> [DESCRIPTION OF THE TASK] Omit all images. Transcribe the rest of the material below exactly.

> [SOURCE DATA]

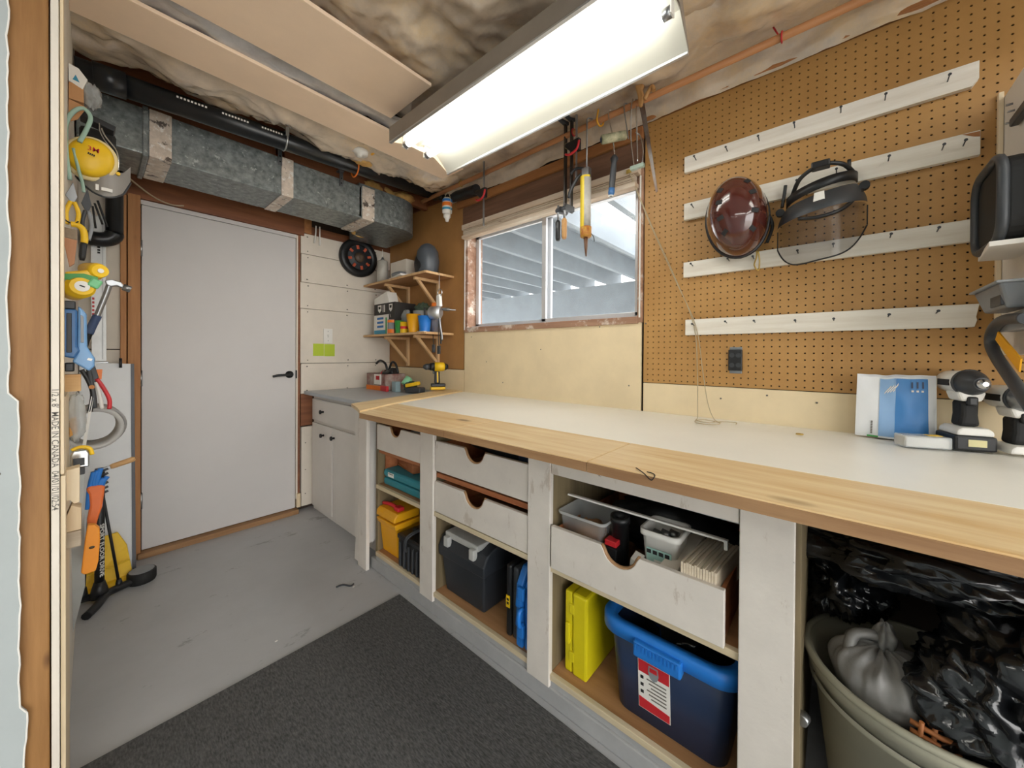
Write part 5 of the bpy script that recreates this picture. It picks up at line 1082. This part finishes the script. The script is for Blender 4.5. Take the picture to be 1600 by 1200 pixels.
P('flap', cbx, card, B().slab([(-.048, 1.752, 1.934), (-.012, 1.752, 1.925), (-.030, 1.752, 1.88), (-.048, 1.752, 1.865)], (0, .003, 0)))
S('clear_wrap', 'crinkled clear plastic wrap beside the high brown carton', 'wrap', clearp, B().ell((-.002, 1.80, 1.985), (.022, .05, .035), 24, 16, lambda d: 1+.4*noise.noise(d*4)))
S('black_bracket', 'flat black steel bar fixed under the high carton', 'bracket', blackp, B().frame((.012, 1.80, 1.905), (1, 0, -.25), (.25, 0, 1), (0, 1, 0), .075, .018, .05), .002)
S('black_case', 'black folded pouch behind the pale green hose', 'pouch', rubber, B().box((-.030, 1.90, 1.74), (.055, 1.96, 1.93)), .012)
S('wire_hook', 'silver wire hook dangling on the left partition beside the hose', 'hook', chrome, B().tube(bez([(.014, 1.765, 1.895), (.016, 1.765, 1.87), (.026, 1.765, 1.845), (.042, 1.765, 1.82), (.050, 1.765, 1.79)], 5), .0016, 6))
# snips, pliers row
sn = T('tin_snips', 'snips with yellow grips hanging high on the left partition', 'snips', (-.035, 1.6, 1.5))
P('blades', sn, steel, B().slab([(-.050, 1.60, 1.60), (-.036, 1.60, 1.64), (-.028, 1.60, 1.60), (-.036, 1.60, 1.575)], (0, .006, 0)), .001)
P('grip', sn, yellow, B().tube(bez([(-.040, 1.60, 1.585), (-.048, 1.60, 1.555), (-.047, 1.60, 1.52)], 5), .0048, 8))
P('grip', sn, yellow, B().tube(bez([(-.034, 1.60, 1.585), (-.026, 1.60, 1.555), (-.030, 1.60, 1.52)], 5), .0048, 8))
P('spring', sn, rubber, B().tube(bez([(-.052, 1.595, 1.545), (-.050, 1.595, 1.53), (-.036, 1.595, 1.523), (-.026, 1.595, 1.532)], 5), .0016, 6))
pls = T('pliers', 'grey pliers with dark jaws beside the yellow snips', 'pliers', (-.01, 1.65, 1.5))
P('jaws', pls, dkgrey, B().slab([(-.022, 1.65, 1.60), (-.010, 1.65, 1.645), (-.002, 1.65, 1.60), (-.010, 1.65, 1.57)], (0, .008, 0)), .001)
P('grip', pls, dkgrey, B().tube(bez([(-.014, 1.65, 1.58), (-.020, 1.65, 1.54), (-.012, 1.65, 1.495)], 5), .0045, 8))
P('grip', pls, greyp, B().tube(bez([(-.008, 1.65, 1.58), (-.002, 1.65, 1.54), (-.008, 1.65, 1.495)], 5), .0045, 8))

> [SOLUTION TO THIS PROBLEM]
Write part 5 of the bpy script that recreates this picture. It picks up at line 1082. This part finishes the script. The script is for Blender 4.5. Take the picture to be 1600 by 1200 pixels.
P('flap', cbx, card, B().slab([(-.048, 1.752, 1.934), (-.012, 1.752, 1.925), (-.030, 1.752, 1.88), (-.048, 1.752, 1.865)], (0, .003, 0)))
S('clear_wrap', 'crinkled clear plastic wrap beside the high brown carton', 'wrap', clearp, B().ell((-.002, 1.80, 1.985), (.022, .05, .035), 24, 16, lambda d: 1+.4*noise.noise(d*4)))
S('black_bracket', 'flat black steel bar fixed under the high carton', 'bracket', blackp, B().frame((.012, 1.80, 1.905), (1, 0, -.25), (.25, 0, 1), (0, 1, 0), .075, .018, .05), .002)
S('black_case', 'black folded pouch behind the pale green hose', 'pouch', rubber, B().box((-.030, 1.90, 1.74), (.055, 1.96, 1.93)), .012)
S('wire_hook', 'silver wire hook dangling on the left partition beside the hose', 'hook', chrome, B().tube(bez([(.014, 1.765, 1.895), (.016, 1.765, 1.87), (.026, 1.765, 1.845), (.042, 1.765, 1.82), (.050, 1.765, 1.79)], 5), .0016, 6))
# snips, pliers row
sn = T('tin_snips', 'snips with yellow grips hanging high on the left partition', 'snips', (-.035, 1.6, 1.5))
P('blades', sn, steel, B().slab([(-.050, 1.60, 1.60), (-.036, 1.60, 1.64), (-.028, 1.60, 1.60), (-.036, 1.60, 1.575)], (0, .006, 0)), .001)
P('grip', sn, yellow, B().tube(bez([(-.040, 1.60, 1.585), (-.048, 1.60, 1.555), (-.047, 1.60, 1.52)], 5), .0048, 8))
P('grip', sn, yellow, B().tube(bez([(-.034, 1.60, 1.585), (-.026, 1.60, 1.555), (-.030, 1.60, 1.52)], 5), .0048, 8))
P('spring', sn, rubber, B().tube(bez([(-.052, 1.595, 1.545), (-.050, 1.595, 1.53), (-.036, 1.595, 1.523), (-.026, 1.595, 1.532)], 5), .0016, 6))
pls = T('pliers', 'grey pliers with dark jaws beside the yellow snips', 'pliers', (-.01, 1.65, 1.5))
P('jaws', pls, dkgrey, B().slab([(-.022, 1.65, 1.60), (-.010, 1.65, 1.645), (-.002, 1.65, 1.60), (-.010, 1.65, 1.57)], (0, .008, 0)), .001)
P('grip', pls, dkgrey, B().tube(bez([(-.014, 1.65, 1.58), (-.020, 1.65, 1.54), (-.012, 1.65, 1.495)], 5), .0045, 8))
P('grip', pls, greyp, B().tube(bez([(-.008, 1.65, 1.58), (-.002, 1.65, 1.54), (-.008, 1.65, 1.495)], 5), .0045, 8))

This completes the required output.